The Two Content Scopes
1. On-Site (Owned Strategy)
“Who is winning with this content format right now?”
The On-Site view is your Benchmark. It shows you the entire competitive landscape for a specific content type (e.g., “Blog Post”).
- What you see: Everyone. This includes You, your Direct Competitors, and Publishers.
- The Data: We look for any domain where the cited URL matches the content type (e.g.,
url_type = 'BLOG_POST').
- The Goal: To show you the standard you need to beat. If a competitor or a major publisher is ranking with a blog post, you need to know about it so you can create better content on your own site.
2. Off-Site (Editorial Strategy)
“Which 3rd-party publishers should I pitch?”
The Off-Site view is your Outreach List. It filters the data to show only potential partners and media outlets.
- What you see: Only Editorial domains (News, Magazines, Niche Blogs). It explicitly hides Corporate and E-commerce sites (including you and your competitors).
- The Data: We look for domains classified as
EDITORIAL in our database.
- The Goal: To give you a clean list of media outlets to contact for PR, guest posts, or reviews.

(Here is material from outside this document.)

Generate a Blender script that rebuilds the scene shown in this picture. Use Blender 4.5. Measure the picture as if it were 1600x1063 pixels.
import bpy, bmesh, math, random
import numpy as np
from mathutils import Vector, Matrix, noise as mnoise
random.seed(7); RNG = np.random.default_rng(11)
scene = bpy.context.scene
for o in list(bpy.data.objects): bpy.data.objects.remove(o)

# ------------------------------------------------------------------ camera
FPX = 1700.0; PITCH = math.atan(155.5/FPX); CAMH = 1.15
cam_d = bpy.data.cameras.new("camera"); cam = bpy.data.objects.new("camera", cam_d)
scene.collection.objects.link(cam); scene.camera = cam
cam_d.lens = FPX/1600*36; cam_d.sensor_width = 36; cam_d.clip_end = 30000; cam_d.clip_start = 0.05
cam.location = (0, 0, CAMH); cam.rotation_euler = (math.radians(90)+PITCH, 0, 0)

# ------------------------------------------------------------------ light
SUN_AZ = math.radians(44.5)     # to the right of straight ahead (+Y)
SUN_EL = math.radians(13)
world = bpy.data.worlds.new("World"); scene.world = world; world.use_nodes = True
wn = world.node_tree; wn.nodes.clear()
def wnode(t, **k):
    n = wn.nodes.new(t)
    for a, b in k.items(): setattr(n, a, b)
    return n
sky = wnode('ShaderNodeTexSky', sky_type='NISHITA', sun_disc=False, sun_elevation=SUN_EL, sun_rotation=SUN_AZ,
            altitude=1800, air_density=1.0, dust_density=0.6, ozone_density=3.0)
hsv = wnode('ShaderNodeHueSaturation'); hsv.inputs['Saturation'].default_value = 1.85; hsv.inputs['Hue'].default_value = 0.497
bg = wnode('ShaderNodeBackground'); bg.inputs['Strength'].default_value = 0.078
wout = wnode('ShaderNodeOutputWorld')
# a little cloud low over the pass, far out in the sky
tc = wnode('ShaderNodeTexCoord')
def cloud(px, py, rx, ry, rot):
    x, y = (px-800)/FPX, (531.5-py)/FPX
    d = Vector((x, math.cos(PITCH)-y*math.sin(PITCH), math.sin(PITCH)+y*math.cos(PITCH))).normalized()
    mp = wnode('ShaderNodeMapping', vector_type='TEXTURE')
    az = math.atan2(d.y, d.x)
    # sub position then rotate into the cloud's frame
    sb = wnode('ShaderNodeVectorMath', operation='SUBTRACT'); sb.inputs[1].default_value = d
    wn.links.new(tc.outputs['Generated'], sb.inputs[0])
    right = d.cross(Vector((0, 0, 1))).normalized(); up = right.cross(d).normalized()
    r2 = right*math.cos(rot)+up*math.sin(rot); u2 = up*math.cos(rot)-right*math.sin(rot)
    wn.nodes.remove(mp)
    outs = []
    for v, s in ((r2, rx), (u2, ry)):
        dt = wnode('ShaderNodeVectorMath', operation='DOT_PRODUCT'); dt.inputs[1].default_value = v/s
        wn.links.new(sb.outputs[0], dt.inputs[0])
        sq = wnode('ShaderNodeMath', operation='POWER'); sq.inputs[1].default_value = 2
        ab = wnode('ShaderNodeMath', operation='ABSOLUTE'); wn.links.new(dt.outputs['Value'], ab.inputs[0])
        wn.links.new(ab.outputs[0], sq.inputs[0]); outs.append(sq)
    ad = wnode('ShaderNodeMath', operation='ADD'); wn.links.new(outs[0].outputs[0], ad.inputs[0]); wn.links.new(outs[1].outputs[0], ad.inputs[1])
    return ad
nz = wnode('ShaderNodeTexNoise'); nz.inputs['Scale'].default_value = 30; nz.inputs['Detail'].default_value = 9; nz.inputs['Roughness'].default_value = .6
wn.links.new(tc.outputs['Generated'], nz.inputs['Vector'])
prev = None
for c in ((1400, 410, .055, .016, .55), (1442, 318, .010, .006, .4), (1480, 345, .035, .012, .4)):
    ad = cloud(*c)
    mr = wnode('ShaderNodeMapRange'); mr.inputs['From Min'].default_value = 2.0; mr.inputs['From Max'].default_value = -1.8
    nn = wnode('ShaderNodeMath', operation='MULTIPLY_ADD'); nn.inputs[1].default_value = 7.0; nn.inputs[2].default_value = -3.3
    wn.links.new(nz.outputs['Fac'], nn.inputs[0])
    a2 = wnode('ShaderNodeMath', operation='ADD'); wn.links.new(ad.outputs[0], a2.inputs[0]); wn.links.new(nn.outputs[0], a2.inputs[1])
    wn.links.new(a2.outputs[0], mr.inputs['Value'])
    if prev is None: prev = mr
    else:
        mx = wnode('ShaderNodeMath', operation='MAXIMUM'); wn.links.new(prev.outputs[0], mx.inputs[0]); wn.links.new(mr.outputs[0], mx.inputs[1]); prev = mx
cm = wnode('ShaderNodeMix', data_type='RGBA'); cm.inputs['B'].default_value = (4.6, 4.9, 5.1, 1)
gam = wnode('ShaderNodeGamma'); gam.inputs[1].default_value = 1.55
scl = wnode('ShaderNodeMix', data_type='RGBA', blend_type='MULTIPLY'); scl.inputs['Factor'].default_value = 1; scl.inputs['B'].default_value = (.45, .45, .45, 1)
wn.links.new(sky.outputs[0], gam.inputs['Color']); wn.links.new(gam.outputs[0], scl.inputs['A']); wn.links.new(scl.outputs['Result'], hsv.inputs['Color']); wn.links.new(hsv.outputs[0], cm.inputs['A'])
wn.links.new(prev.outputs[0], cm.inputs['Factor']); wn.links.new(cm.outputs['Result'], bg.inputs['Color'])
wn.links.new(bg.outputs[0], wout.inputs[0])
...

You don’t want to see your competitors here; you want to see the publishers who write about your category.
Example: The “Blog Post”
Let’s look at how the same category (“Blog Post”) gives you different insights in each view.
In On-Site View (Benchmark)
You select “Blog Post”. You see:
- Your Brand (e.g.,
yourbrand.com)
- Competitor A (e.g.,
competitor.com)
- Publisher B (e.g.,
industry-news.com)
Insight: “My competitor competitor.com is ranking #2 for blog posts about ‘project management software’. I need to update my own blog post to outperform them.”
In Off-Site View (Outreach)
You select “Blog Post” (under Editorial). You see:
- Publisher B (e.g.,
industry-news.com)
- Publisher C (e.g.,
tech-reviews.net)
- (Competitors are hidden)
Insight: “I see industry-news.com writes a lot of blog posts about this topic. I should reach out to their editor for a feature or a guest post.”
Summary Comparison
| On-Site (Owned) | Off-Site (Editorial) |
|---|
| Primary Question | ”Who defines the standard?" | "Who can I partner with?” |
| Domains Shown | All Types (You, Competitors, Media) | Editorial Only (News, Magazines, Blogs) |
| Best For | Content Creation & SEO | PR, Outreach & Backlinks |
| Action | ”Write a better post" | "Send an email pitch” |
How to use this data
- Check On-Site first. See if you or your competitors are dominating the conversation. If a specific format (like “Listicle” or “Comparison”) is winning, you should probably create that content on your site.
- Switch to Off-Site. Once you have your content strategy, look for amplification. Identify the publishers in the Off-Site view and contact them to get your brand mentioned in their content.